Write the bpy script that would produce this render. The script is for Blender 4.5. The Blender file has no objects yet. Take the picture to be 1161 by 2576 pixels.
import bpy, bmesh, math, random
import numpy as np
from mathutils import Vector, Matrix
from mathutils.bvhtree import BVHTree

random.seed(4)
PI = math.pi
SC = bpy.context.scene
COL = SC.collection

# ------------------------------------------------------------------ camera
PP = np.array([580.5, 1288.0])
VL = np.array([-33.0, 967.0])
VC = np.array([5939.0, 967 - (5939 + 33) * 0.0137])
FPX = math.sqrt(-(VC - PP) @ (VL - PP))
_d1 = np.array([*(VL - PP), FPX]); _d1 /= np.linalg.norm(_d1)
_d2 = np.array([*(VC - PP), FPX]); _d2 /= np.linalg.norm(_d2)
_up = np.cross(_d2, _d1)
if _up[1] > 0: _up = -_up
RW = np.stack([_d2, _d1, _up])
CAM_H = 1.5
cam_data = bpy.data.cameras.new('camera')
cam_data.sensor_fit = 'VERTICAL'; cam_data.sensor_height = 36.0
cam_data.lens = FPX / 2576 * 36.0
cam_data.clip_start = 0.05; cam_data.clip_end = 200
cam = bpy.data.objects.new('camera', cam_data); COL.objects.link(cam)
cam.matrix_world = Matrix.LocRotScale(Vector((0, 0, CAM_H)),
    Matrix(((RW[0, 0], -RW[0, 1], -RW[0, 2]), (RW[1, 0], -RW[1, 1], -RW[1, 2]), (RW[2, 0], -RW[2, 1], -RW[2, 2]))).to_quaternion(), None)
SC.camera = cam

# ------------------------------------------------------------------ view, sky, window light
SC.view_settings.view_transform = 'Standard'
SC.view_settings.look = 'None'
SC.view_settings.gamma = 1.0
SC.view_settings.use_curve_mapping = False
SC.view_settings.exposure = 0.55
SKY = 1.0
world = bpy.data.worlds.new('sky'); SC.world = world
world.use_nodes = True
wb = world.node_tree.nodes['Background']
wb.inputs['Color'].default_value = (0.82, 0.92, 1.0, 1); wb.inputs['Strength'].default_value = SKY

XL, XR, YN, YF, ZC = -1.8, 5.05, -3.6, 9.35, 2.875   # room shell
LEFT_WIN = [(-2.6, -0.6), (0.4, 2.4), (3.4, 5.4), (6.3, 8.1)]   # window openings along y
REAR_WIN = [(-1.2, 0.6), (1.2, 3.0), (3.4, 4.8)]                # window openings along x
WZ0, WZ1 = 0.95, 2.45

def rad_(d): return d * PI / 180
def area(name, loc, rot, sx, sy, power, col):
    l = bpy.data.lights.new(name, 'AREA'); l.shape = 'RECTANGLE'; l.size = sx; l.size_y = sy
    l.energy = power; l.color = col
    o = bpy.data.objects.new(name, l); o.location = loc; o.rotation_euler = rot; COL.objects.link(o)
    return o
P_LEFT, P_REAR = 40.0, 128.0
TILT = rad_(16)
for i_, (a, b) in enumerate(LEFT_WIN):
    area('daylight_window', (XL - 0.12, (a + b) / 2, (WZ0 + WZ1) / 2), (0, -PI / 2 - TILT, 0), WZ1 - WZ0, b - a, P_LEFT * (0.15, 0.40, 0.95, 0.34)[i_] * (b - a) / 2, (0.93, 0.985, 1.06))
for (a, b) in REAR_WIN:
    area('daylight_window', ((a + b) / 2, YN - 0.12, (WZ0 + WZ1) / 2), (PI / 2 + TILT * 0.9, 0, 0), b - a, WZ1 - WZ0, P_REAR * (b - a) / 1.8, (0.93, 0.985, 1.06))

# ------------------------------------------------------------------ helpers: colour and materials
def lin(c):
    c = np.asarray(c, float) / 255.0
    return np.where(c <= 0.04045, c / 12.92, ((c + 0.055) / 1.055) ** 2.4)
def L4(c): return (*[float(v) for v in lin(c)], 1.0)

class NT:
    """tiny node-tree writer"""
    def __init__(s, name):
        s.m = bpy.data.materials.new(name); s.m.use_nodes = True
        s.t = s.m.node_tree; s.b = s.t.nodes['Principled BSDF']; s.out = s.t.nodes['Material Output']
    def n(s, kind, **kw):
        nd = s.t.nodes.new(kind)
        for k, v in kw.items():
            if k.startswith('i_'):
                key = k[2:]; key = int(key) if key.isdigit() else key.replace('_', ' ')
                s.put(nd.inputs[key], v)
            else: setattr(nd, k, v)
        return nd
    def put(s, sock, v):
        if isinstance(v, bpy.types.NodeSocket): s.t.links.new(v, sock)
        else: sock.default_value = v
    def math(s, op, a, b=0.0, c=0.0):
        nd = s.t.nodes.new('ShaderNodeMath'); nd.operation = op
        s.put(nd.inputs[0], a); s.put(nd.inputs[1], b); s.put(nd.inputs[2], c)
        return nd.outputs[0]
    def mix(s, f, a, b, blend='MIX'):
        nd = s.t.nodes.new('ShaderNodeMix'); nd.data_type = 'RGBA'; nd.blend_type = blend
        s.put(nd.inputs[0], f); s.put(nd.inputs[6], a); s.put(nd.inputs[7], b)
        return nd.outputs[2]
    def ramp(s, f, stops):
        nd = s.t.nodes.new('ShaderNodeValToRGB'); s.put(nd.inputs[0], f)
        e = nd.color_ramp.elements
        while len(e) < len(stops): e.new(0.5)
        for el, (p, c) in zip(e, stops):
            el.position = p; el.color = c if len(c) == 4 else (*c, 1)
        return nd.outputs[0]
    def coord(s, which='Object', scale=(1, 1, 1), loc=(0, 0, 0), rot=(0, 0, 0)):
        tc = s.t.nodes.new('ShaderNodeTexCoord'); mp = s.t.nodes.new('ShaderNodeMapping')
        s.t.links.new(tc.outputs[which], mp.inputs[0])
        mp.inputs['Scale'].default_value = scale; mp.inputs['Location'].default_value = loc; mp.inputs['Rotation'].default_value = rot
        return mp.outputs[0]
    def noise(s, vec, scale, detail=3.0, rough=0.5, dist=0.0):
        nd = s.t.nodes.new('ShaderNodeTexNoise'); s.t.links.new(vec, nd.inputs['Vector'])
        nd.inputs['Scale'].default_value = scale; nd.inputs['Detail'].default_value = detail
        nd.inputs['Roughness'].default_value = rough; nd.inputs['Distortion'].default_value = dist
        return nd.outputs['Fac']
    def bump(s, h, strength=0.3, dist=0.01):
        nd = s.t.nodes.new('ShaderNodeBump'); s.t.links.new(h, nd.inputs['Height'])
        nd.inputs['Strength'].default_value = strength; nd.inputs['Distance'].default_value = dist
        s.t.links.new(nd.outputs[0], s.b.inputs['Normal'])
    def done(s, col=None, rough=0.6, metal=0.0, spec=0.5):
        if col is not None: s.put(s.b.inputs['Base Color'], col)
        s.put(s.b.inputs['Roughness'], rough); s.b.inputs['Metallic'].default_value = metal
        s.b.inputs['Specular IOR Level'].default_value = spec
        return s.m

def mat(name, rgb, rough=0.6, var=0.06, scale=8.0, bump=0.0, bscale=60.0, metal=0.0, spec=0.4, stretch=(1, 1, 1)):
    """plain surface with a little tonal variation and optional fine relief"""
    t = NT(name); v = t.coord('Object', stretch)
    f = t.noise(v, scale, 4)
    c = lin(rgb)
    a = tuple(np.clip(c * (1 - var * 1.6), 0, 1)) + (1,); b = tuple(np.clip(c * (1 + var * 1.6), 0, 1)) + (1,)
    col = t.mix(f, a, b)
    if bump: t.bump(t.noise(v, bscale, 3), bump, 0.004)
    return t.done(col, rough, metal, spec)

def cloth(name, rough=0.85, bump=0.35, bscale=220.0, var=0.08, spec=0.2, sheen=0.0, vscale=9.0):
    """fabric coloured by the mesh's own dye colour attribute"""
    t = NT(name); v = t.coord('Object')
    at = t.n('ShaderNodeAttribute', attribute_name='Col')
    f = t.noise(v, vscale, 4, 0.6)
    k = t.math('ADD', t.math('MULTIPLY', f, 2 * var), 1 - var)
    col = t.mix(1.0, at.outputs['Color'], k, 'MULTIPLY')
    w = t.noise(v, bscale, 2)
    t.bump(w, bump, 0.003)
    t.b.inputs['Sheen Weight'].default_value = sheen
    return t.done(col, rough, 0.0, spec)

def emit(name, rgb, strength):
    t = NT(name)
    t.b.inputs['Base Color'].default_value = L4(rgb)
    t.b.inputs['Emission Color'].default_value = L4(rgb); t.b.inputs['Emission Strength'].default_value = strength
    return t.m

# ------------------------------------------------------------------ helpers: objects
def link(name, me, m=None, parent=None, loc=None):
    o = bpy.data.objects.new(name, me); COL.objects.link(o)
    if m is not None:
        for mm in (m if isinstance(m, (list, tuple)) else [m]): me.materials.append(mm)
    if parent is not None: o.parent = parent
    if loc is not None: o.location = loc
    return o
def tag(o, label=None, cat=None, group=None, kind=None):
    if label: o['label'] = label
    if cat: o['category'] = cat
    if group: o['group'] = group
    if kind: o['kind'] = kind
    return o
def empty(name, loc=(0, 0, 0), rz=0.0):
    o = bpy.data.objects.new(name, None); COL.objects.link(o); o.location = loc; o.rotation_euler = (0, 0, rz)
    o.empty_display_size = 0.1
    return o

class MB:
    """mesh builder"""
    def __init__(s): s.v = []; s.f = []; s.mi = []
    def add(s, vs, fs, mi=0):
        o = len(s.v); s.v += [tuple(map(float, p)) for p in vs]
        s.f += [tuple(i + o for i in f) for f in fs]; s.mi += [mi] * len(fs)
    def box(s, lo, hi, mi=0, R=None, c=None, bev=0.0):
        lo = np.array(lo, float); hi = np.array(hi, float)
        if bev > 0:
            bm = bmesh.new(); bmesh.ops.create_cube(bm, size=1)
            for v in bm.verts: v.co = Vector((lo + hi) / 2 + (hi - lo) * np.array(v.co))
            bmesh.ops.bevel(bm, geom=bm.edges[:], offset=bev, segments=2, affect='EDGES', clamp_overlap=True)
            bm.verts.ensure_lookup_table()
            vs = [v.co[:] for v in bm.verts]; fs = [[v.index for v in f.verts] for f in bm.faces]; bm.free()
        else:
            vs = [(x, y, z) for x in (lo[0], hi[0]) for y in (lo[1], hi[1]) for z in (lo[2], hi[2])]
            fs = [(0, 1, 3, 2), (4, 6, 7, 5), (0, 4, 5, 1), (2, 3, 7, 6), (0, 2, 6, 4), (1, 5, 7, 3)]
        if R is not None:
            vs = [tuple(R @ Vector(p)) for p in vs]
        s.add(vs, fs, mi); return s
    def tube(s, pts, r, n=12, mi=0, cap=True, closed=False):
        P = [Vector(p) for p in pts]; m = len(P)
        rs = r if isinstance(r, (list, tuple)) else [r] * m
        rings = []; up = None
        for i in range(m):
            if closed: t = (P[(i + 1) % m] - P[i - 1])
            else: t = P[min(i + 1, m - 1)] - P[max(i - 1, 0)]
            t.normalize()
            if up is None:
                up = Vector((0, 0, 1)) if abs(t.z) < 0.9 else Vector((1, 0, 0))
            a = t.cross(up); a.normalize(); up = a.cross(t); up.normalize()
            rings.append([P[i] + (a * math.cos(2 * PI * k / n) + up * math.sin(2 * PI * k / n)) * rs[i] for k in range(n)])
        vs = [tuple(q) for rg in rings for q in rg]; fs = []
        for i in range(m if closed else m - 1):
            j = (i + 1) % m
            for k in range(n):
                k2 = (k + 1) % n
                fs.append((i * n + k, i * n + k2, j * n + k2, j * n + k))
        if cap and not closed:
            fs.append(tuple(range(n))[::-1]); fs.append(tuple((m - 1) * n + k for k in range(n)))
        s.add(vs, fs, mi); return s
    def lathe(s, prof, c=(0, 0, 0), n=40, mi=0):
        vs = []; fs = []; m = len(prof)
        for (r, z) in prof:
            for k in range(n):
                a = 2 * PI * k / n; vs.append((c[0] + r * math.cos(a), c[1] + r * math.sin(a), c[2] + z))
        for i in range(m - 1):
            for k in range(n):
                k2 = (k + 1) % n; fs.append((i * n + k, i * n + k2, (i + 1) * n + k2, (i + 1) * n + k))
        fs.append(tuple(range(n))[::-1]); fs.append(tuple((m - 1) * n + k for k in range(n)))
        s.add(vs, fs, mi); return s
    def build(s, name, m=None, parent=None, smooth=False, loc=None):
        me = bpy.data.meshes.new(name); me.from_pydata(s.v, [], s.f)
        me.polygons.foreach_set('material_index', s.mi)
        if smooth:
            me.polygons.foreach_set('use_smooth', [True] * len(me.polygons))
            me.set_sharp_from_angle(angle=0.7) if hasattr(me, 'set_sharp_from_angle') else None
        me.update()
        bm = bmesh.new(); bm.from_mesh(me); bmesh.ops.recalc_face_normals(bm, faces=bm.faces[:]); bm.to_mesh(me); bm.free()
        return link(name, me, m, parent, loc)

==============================

▶ WHAT YOU NEED TO DO: Gather all lines where the word "objects" appears.

▶ RESPONSE TO THE TASK:
Write the bpy script that would produce this render. The script is for Blender 4.5. The Blender file has no objects yet. Take the picture to be 1161 by 2576 pixels.
cam = bpy.data.objects.new('camera', cam_data); COL.objects.link(cam)
    o = bpy.data.objects.new(name, l); o.location = loc; o.rotation_euler = rot; COL.objects.link(o)
# ------------------------------------------------------------------ helpers: objects
    o = bpy.data.objects.new(name, me); COL.objects.link(o)
    o = bpy.data.objects.new(name, None); COL.objects.link(o); o.location = loc; o.rotation_euler = (0, 0, rz)